-- DIRECTION --
Look through the data for the string "MULTIPLY". Copy every line where it is found.

-- DATA SECTION --
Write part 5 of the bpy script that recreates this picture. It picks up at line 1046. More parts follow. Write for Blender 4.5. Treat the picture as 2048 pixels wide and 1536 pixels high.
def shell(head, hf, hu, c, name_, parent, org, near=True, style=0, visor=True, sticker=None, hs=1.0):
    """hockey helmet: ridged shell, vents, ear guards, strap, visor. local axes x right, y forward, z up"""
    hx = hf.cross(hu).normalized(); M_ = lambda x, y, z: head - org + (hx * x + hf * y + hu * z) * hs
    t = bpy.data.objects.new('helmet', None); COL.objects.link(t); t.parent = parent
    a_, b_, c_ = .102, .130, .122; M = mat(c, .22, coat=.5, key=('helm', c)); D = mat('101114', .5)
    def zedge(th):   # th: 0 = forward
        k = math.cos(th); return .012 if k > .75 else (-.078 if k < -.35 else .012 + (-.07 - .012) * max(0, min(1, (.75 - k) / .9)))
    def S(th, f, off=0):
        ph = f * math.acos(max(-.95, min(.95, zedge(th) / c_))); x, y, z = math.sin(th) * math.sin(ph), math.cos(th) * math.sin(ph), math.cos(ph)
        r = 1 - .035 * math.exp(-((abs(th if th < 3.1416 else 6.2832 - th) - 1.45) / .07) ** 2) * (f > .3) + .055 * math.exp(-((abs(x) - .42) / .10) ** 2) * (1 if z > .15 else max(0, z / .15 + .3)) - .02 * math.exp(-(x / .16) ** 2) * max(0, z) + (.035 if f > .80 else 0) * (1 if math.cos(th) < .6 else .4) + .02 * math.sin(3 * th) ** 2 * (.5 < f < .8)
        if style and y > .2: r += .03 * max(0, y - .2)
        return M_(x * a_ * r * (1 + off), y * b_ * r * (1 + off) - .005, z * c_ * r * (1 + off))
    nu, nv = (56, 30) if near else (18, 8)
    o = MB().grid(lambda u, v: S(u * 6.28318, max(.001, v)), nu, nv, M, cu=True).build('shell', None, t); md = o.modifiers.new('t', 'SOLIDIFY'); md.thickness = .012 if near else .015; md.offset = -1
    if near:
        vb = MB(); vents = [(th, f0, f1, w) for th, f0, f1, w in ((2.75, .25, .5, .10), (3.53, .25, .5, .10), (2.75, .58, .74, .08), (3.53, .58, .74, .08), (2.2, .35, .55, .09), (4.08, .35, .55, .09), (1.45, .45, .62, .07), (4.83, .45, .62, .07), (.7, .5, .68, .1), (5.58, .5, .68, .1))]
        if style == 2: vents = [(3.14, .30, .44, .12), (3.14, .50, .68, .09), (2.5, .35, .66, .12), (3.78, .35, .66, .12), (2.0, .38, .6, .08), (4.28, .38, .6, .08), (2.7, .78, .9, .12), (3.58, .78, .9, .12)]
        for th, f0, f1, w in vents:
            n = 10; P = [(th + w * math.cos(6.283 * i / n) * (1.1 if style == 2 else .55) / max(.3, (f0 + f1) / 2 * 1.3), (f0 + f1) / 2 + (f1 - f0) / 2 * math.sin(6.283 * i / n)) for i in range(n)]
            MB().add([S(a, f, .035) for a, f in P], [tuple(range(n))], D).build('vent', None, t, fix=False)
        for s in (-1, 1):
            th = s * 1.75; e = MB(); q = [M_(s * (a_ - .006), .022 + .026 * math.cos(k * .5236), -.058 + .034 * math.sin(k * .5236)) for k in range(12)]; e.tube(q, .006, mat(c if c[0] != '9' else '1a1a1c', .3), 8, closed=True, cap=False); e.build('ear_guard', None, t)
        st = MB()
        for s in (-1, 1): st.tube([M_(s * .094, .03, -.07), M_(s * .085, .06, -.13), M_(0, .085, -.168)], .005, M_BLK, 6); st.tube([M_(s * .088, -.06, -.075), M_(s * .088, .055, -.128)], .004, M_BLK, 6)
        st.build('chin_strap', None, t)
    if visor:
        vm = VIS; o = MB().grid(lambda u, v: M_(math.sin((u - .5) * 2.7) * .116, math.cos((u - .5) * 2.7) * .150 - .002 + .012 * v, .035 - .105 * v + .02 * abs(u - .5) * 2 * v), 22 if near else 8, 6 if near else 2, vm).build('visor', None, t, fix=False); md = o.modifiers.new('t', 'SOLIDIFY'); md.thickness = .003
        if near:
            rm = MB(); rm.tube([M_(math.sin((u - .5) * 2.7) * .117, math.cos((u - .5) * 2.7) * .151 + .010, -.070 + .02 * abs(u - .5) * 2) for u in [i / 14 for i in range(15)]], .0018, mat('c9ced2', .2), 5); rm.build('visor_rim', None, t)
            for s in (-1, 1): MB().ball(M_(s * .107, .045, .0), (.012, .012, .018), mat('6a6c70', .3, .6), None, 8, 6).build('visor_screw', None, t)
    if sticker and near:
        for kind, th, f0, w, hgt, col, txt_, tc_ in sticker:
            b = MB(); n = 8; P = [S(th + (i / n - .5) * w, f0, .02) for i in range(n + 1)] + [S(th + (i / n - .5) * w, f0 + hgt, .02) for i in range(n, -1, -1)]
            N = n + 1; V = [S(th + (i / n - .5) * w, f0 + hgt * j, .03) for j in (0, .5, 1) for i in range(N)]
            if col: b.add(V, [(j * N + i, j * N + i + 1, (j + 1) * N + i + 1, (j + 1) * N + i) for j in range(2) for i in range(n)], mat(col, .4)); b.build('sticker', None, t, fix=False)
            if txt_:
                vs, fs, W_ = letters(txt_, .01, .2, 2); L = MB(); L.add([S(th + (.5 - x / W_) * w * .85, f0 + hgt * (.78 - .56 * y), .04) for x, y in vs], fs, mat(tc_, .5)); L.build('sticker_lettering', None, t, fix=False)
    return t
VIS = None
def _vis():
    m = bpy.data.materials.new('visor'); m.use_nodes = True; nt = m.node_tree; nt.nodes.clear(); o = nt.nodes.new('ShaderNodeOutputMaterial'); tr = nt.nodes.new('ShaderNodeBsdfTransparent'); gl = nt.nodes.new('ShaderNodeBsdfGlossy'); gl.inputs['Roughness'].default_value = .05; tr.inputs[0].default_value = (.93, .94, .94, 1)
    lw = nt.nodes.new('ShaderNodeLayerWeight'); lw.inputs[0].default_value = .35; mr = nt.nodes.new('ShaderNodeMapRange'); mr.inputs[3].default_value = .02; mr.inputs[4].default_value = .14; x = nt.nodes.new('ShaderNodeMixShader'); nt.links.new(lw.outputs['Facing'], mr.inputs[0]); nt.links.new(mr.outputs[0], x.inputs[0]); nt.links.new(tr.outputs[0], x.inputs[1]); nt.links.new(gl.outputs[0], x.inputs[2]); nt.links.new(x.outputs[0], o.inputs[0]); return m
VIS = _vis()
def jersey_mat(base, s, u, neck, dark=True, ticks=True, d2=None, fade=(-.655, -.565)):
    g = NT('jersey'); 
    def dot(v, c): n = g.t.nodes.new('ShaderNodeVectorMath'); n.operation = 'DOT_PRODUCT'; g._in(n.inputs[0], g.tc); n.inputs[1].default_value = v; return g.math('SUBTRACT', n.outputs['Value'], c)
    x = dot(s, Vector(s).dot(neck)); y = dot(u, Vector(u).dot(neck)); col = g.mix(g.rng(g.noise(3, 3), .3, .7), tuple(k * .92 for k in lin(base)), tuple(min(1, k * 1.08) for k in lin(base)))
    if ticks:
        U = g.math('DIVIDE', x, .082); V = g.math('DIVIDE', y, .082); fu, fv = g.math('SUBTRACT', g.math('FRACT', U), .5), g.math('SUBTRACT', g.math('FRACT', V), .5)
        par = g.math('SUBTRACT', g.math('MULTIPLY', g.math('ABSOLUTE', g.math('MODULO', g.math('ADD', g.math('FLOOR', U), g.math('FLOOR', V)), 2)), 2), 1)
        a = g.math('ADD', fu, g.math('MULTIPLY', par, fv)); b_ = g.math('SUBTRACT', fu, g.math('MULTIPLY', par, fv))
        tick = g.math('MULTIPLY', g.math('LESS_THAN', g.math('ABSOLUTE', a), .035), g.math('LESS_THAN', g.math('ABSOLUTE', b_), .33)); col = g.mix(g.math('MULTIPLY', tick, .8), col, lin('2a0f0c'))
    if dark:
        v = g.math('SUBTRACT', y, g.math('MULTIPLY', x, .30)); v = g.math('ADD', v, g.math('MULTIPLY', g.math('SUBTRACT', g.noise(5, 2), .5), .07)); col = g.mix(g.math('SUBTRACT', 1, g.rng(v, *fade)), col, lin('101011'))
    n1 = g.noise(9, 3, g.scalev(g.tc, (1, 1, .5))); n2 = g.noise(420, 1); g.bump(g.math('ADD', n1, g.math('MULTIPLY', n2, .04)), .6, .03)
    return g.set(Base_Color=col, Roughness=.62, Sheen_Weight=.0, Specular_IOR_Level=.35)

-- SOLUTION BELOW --
        par = g.math('SUBTRACT', g.math('MULTIPLY', g.math('ABSOLUTE', g.math('MODULO', g.math('ADD', g.math('FLOOR', U), g.math('FLOOR', V)), 2)), 2), 1)
        a = g.math('ADD', fu, g.math('MULTIPLY', par, fv)); b_ = g.math('SUBTRACT', fu, g.math('MULTIPLY', par, fv))
        tick = g.math('MULTIPLY', g.math('LESS_THAN', g.math('ABSOLUTE', a), .035), g.math('LESS_THAN', g.math('ABSOLUTE', b_), .33)); col = g.mix(g.math('MULTIPLY', tick, .8), col, lin('2a0f0c'))
        v = g.math('SUBTRACT', y, g.math('MULTIPLY', x, .30)); v = g.math('ADD', v, g.math('MULTIPLY', g.math('SUBTRACT', g.noise(5, 2), .5), .07)); col = g.mix(g.math('SUBTRACT', 1, g.rng(v, *fade)), col, lin('101011'))
    n1 = g.noise(9, 3, g.scalev(g.tc, (1, 1, .5))); n2 = g.noise(420, 1); g.bump(g.math('ADD', n1, g.math('MULTIPLY', n2, .04)), .6, .03)